Reliance on NETs in Canada’s climate plans for anything other than these limited purposes undermines the goals of the Canadian Net-Zero Emissions Accountability Act, creating huge risks that Canada will fail to meet its climate targets if it relies heavily on NETs.
Government targets and plans should specify what portion of the target, if any, will be achieved through NETs and they should only include NETs that are demonstrated to be currently scientifically feasible and scalable over the life of the plan. Canada’s climate laws and policies should be revised to prioritize actual greenhouse gas reductions and limit the use of NETs to essential processes where no alternatives exist.

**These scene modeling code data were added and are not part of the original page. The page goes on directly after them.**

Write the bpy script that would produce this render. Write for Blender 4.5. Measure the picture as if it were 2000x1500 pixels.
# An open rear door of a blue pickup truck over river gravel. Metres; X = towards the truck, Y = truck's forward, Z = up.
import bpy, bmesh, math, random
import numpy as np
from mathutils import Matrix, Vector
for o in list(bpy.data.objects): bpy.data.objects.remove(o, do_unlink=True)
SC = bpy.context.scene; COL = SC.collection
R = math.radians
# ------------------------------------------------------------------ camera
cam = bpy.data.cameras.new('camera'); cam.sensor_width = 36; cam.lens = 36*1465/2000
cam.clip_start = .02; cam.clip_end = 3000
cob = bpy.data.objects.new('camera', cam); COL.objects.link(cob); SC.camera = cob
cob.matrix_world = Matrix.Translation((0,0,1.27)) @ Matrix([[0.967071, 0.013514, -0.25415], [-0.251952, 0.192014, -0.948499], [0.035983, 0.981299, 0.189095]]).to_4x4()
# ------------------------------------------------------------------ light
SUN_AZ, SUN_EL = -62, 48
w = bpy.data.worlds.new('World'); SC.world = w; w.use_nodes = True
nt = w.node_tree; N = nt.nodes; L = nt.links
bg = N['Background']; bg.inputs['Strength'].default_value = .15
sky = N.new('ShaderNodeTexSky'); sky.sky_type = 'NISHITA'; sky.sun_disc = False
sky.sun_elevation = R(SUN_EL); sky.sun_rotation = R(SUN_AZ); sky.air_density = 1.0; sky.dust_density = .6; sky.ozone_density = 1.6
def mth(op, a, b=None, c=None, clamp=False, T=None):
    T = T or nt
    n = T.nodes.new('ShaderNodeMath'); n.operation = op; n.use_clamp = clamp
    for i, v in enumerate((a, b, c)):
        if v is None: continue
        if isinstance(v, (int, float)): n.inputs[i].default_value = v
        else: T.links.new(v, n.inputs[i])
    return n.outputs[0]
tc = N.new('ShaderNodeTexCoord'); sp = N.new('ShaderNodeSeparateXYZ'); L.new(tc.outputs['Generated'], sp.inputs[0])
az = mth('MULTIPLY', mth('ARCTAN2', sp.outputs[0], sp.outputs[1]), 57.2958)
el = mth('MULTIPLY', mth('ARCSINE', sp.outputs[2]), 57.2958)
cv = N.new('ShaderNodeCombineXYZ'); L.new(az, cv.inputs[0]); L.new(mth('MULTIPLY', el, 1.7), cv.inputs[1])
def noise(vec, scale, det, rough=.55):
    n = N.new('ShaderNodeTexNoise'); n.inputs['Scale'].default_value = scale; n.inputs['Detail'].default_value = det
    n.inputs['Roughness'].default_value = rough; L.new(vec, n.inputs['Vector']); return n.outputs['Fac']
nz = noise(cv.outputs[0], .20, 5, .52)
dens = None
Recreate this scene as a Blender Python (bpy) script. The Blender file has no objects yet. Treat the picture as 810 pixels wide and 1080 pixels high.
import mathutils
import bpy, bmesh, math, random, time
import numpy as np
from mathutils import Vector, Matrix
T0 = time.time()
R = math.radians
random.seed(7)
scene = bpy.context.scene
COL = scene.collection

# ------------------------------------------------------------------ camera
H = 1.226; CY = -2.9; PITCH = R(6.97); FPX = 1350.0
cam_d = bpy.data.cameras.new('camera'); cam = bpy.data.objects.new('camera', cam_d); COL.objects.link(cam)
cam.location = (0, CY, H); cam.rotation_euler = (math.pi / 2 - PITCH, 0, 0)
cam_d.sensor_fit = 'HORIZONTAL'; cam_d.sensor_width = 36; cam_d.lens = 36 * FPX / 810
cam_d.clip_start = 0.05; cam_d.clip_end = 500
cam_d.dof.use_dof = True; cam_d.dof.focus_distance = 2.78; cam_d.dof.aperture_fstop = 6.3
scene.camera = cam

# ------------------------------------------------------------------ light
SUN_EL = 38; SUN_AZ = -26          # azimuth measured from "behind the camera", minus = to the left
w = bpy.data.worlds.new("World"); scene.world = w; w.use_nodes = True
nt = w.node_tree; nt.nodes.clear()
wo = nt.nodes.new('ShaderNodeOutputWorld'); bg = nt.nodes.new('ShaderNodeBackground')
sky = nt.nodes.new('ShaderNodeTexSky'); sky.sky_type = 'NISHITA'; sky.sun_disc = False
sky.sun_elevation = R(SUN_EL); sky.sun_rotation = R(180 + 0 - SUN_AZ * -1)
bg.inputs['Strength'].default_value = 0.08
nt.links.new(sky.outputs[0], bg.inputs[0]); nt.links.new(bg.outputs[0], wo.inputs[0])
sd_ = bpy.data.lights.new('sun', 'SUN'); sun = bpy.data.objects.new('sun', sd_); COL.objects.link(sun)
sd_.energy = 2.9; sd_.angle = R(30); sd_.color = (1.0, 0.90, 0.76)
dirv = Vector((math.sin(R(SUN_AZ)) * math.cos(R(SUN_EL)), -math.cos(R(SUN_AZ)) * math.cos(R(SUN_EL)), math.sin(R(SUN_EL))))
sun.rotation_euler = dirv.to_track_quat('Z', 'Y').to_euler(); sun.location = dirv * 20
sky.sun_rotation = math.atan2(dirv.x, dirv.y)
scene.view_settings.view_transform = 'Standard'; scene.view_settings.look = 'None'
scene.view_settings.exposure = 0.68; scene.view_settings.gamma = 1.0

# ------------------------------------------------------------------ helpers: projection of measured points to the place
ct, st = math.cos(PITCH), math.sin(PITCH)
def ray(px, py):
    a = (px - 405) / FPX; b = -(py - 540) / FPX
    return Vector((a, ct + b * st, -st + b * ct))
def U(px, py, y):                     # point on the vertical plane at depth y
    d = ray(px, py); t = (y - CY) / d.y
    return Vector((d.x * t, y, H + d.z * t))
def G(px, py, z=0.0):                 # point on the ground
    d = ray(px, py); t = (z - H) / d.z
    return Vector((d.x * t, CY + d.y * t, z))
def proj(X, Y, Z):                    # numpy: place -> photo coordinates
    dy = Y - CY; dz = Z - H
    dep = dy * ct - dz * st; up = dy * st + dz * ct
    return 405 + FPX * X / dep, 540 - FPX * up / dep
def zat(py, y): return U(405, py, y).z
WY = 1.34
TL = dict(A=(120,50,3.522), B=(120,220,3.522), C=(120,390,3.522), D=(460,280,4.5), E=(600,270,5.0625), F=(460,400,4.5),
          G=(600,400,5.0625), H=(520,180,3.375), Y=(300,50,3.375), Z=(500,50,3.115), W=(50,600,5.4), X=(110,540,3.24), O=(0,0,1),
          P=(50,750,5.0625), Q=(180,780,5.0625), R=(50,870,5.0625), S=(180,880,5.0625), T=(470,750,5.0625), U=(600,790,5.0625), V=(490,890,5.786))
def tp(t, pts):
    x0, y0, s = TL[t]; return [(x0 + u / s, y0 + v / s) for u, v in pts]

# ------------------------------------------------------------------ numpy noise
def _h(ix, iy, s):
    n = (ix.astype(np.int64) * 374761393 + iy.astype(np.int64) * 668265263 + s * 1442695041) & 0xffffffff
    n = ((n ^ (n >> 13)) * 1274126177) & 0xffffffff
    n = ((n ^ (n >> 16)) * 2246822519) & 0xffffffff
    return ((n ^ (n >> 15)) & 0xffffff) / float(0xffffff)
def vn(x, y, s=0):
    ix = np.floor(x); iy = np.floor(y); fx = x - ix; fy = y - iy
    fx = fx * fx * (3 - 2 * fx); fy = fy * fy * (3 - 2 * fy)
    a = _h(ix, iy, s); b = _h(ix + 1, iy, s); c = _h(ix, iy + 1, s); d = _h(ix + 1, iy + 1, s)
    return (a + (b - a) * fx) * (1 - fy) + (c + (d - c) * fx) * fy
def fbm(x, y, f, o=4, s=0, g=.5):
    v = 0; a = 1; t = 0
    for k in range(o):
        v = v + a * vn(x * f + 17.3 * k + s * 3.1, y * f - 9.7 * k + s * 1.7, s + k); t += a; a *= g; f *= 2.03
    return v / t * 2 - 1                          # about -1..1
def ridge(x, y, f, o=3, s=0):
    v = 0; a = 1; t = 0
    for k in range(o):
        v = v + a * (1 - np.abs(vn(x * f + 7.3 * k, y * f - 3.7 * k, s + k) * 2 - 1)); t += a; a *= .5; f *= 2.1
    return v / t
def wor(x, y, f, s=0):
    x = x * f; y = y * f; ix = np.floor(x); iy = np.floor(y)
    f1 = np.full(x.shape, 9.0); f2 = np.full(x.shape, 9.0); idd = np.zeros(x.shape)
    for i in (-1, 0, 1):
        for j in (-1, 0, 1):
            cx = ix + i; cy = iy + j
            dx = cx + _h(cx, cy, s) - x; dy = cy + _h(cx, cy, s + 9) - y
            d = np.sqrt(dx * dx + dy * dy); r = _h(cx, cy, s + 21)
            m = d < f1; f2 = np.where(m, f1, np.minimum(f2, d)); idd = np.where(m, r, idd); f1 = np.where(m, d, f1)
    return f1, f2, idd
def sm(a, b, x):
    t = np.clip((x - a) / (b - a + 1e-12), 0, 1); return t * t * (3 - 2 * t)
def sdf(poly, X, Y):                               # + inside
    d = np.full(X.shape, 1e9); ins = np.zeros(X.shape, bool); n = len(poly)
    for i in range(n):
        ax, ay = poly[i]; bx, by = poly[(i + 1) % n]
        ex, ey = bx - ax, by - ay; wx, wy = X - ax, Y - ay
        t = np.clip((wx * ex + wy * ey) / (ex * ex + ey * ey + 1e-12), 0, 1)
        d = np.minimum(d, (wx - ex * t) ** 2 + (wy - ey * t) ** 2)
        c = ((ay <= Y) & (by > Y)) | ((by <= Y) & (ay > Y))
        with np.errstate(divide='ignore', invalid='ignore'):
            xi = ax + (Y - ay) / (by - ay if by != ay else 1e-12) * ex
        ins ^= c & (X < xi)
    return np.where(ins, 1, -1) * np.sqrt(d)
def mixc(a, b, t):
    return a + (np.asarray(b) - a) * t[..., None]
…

- Principle #2 – Ensure that NETs result in actual and permanent removals of CO2 from the atmosphere.
Although NETs aim to remove CO2 from the atmosphere, if they are not used appropriately they can actually result in a net increase in emissions when the full life cycle is considered. To ensure that NETs live up to their name and truly achieve net negative emissions, it is vital that all emissions produced by the process are accounted for, including upstream and downstream emissions. It is also essential to have clear rules to ensure that CO2 that has been removed is permanently stored and will not leak back into the atmosphere at some point in the future.
In addition, plans to achieve “net zero” goals usually assume that one tonne of CO2 added to the atmosphere equals one tonne removed. Scientists warn that this assumption is too simplistic. In actual fact, to actually reduce greenhouse gas concentrations in the atmosphere you likely have to remove more CO2 than was added; the current best estimate of the true “balance” is 1.1 tonnes of CO2 removals per tonne of CO2 emitted.

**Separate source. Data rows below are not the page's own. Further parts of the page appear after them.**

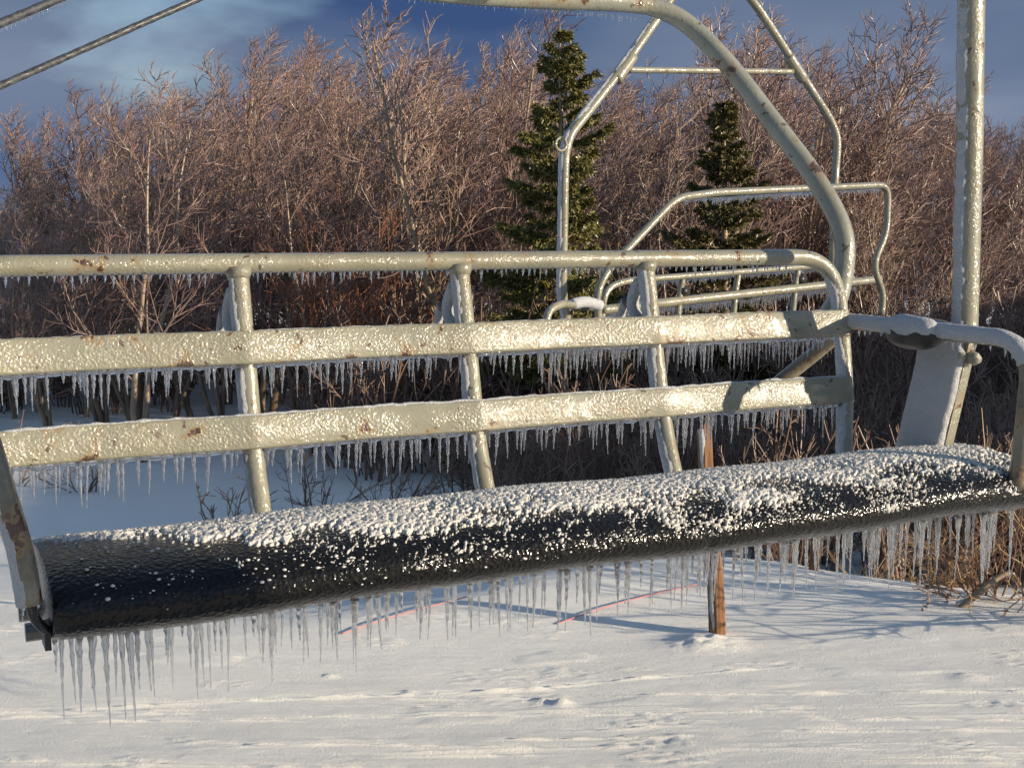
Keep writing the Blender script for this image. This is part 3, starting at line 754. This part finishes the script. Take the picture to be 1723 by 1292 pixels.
fr = [(*q2(px, 522 - (px - 1012) * 0.111 + 5), random.uniform(0.03, 0.085), 0.008) for px in np.arange(1018, 1440, 3.4)]
icicle_row(sl2, fr)
for px, a, b in ((1146, 466, 560), (1240, 458, 552), (1340, 452, 545)):
    tube2('back_post', [(px + 3, a), (px - 2, (a + b) / 2 - 20), (px - 8, b)], 11)
for px, py in ((1150, 490), (1256, 496), (1347, 470)):
    mb = MB(); mb.add(*tube([q2(px - 6, py, 0.0), q2(px + 6, py, 0.0)], 0.03, 10)); mb.build('bolt', M_RUBBER, chair2)
tube2('arm_rest', [(918, 560, -.5), (921, 522, -.5), (945, 511, -.5), (1010, 519, 0)], 13, rad=0.12)
mb = MB(); P = [q2(x, y, -.35) for x, y in ((962, 512), (985, 508), (1010, 514))]; mb.add(*tube(smooth_path(P, 10), [0.02] + [0.035] * 7 + [0.02] * 4 if False else 0.03, 12)); mb.build('bumper', M_RIME, chair2)
# seat pad of the second chair, hidden behind the near slats but for glimpses
us = np.linspace(0, 1, 20); mb = MB()
P = np.array([q2(985 + 440 * t, 577 - 22 * t, -0.15) for t in us]); mb.add(*tube(P, 0.038, 16, True, lambda D, R, PP: R * (1 + 0.9 * np.abs(D[:, :, 1])))); seat2 = mb.build('seat', M_VINYL, chair2)
icicle_row(seat2, [(*(np.array(P[0]) * (1 - t) + np.array(P[-1]) * t + np.array([0, -.05, -.03])), random.uniform(.05, .19), .007) for t in np.linspace(0.02, .98, 70)])

# ------------------------------------------------------------------ cables
def cable(a, b, ya, yb, r, label, fringe):
    p0 = at(*a, ya); p1 = at(*b, yb); d = p1 - p0
    A = p0 - d * 1.2; B = p1 + d * 4
    P = np.linspace(A, B, int(np.linalg.norm(B - A) / 0.008)); base = P[len(P) // 2].copy()
    n = len(P); 
    def rf(D, R, PP):
        s = np.arange(n)[:, None]; th = np.arange(10)[None, :] / 10 * 6.283
        return R * (1 + 0.14 * np.abs(np.sin(th * 1.5 + s * 0.35)) + 0.12 * fbm(s * 0.25, th * 0 + 1, 5, 2))
    mb = MB(); mb.add(*tube(P - base, r, 10, True, rf)); o = mb.build('cable', M_CABLE)
    o.location = base; tag(o, label, 'cable')
    if fringe:
        random.seed(17)
        icicle_row(o, [(*(p0 + d * t - base + np.array([0, 0, -r])), random.uniform(0.008, 0.025), 0.004) for t in np.linspace(-0.4, 2.0, 70)])
cable((0, 145), (330, 0), 5.2, 5.8, 0.0135, 'thin twisted steel cable slanting across the upper left sky', False)
cable((0, 40), (95, 0), 4.6, 4.8, 0.0135, 'dark cable with a fringe of ice at the top left corner', True)

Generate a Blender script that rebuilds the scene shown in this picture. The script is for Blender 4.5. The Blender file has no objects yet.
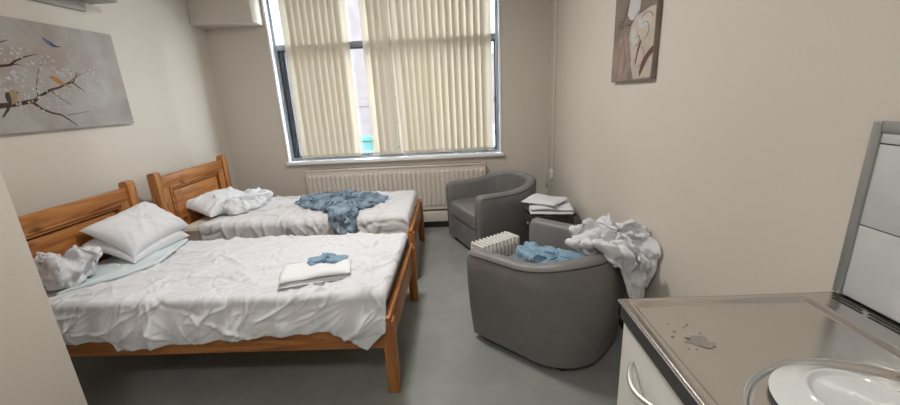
import bpy, bmesh, math, random, zlib, base64
import numpy as np
from mathutils import Vector, Matrix
PI = math.pi
S = bpy.context.scene
COL = S.collection

# ------------------------------------------------------------------ camera
PITCH, YAW, ROLL, CAM_H, FPX = math.radians(15.72), math.radians(-1.95), math.radians(-2.91), 1.5, 382.2
def cam_basis():
    cy, sy, cp, sp = math.cos(YAW), math.sin(YAW), math.cos(PITCH), math.sin(PITCH)
    f = Vector((sy*cp, cy*cp, -sp)); r = Vector((cy, -sy, 0)); u = r.cross(f)
    cr, sr = math.cos(ROLL), math.sin(ROLL)
    return r*cr+u*sr, u*cr-r*sr, f
r_, u_, f_ = cam_basis()
cd = bpy.data.cameras.new('camera'); cam = bpy.data.objects.new('camera', cd); COL.objects.link(cam)
M = Matrix((r_, u_, -f_)).transposed().to_4x4(); M.translation = (0, 0, CAM_H)
cam.matrix_world = M
cd.sensor_width = 36; cd.lens = FPX/900*36; cd.clip_start = .02
S.camera = cam

# ------------------------------------------------------------------ world, lights, exposure
W = bpy.data.worlds.new('world'); S.world = W; W.use_nodes = True
wb = W.node_tree.nodes['Background']; wb.inputs[0].default_value = (.88, .95, 1, 1); wb.inputs[1].default_value = 11.5
S.view_settings.view_transform = 'Standard'; S.view_settings.look = 'None'
S.view_settings.exposure = 0.55; S.view_settings.gamma = 1; S.view_settings.use_curve_mapping = False
def area(name, loc, rot, sx, sy, power, color, portal=False, shape='RECTANGLE'):
    l = bpy.data.lights.new(name, 'AREA'); l.shape = shape; l.size = sx; l.size_y = sy; l.energy = power; l.color = color
    o = bpy.data.objects.new(name, l); COL.objects.link(o); o.location = loc; o.rotation_euler = rot
    if portal: l.cycles.is_portal = True
    return o
area('window_portal', (-.77, 4.62, 1.75), (-PI/2, 0, 0), 2.6, 1.9, 1, (1, 1, 1), True)
LAMP_P = (-.65, 2.35, 2.78)
area('ceiling_lamp_light', (LAMP_P[0], LAMP_P[1], 2.715), (0, 0, 0), .36, .36, 26, (1, .96, .915), shape='DISK')
area('kitchen_lamp_light', (-.35, -.35, 2.735), (0, 0, 0), .36, .36, 14, (1, .96, .915), shape='DISK')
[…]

Canada needs to enact clear rules and requirements to ensure that NETs remove carbon from the atmosphere permanently. Canada’s Impact Assessment Act and other legislation and policies should ensure that emissions reductions are prioritized, and that NETs, if used at all, should be limited to processes which are necessary and for which no alternative exists. Where NETs are used, they should be demonstrated to be scalable over the life of the plan or project, based on what is currently scientifically feasible.
- Principle #3 – Consider and manage the land, environmental, energy, social and cultural impacts of NETs
Although the theoretical limit on how much CO2 can be captured and stored is large, there are very real constraints on NETs related to energy, water, land and other resource use, and the speed with which the technologies can be deployed at scale. DAC is hugely energy and water intensive, while large-scale BECCS typically requires vast areas of land. Both technologies may, depending on where they are located relative to storage sites, require massive pipeline networks, with their own risks of leakage, explosions and environmental harm.
The challenges associated with ramping up NETs are exacerbated by the fact that addressing the climate crisis requires the rapid development of other infrastructure, both to reduce emissions and prepare for the impacts of climate change, and this is likely to compete with NETs for labour, materials and other resources.
Canada’s climate laws, and associated regulations and policies, must fully assess and manage the broader impacts associated with the technologies. In particular, the UN Declaration on the Rights of Indigenous People, especially the principles of self determination and Free, Prior and Informed Consent must be upheld for all NETs projects and related infrastructure.
- Principle #4 – Ensure that polluters pay for NETs needed for atmospheric restoration
A growing body of academic literature asks how we are going to create the financial incentives necessary to ramp up a barely existing industry at an unprecedented rate. Studies show that this will likely require government intervention. Several writers propose that CDR be viewed as a “public service”, analogous to waste disposal. A polluter pays approach in which public CDR is paid for through industry taxes and/or a carbon tax while industry is held to aggressive emissions reductions requirements could realize the potential of CDR to protect the public interest, but there is an opportunity cost as the money may be better used elsewhere
There has been relatively little discussion of how NETs might be funded in Canada or who will ultimately own the infrastructure, but calls for large-scale public funding of private projects seem likely. However, from the point of view of ensuring that NETs are used where they are most needed, the government needs to retain ownership and/or control over the resulting technology or facilities.
Conclusion
NETs bring with them a slew of risks and limitations, uncertainties and ethical questions, but given the importance of achieving a stable and safe climate, NETs cannot be dismissed altogether. It is extremely important that NETs are used sparingly, only to compensate for essential and extremely difficult to decarbonize emissions, and to drawdown historical emissions, and that NETs are not used as an excuse to delay the drastic emissions reductions needed to reach net zero.
If and when NETs are used (for the limited purpose stated above), government regulation will be required to ensure that, among other things: full life-cycle assessments of NETs are conducted to assess their efficacy in reducing emissions; transparent monitoring, reporting and verification is in place to provide accurate accounting of carbon sequestration; careful consideration of land, energy and water use is undertaken to inform siting and avoid environmental and social impacts, and that polluters pay for the costs of NETs.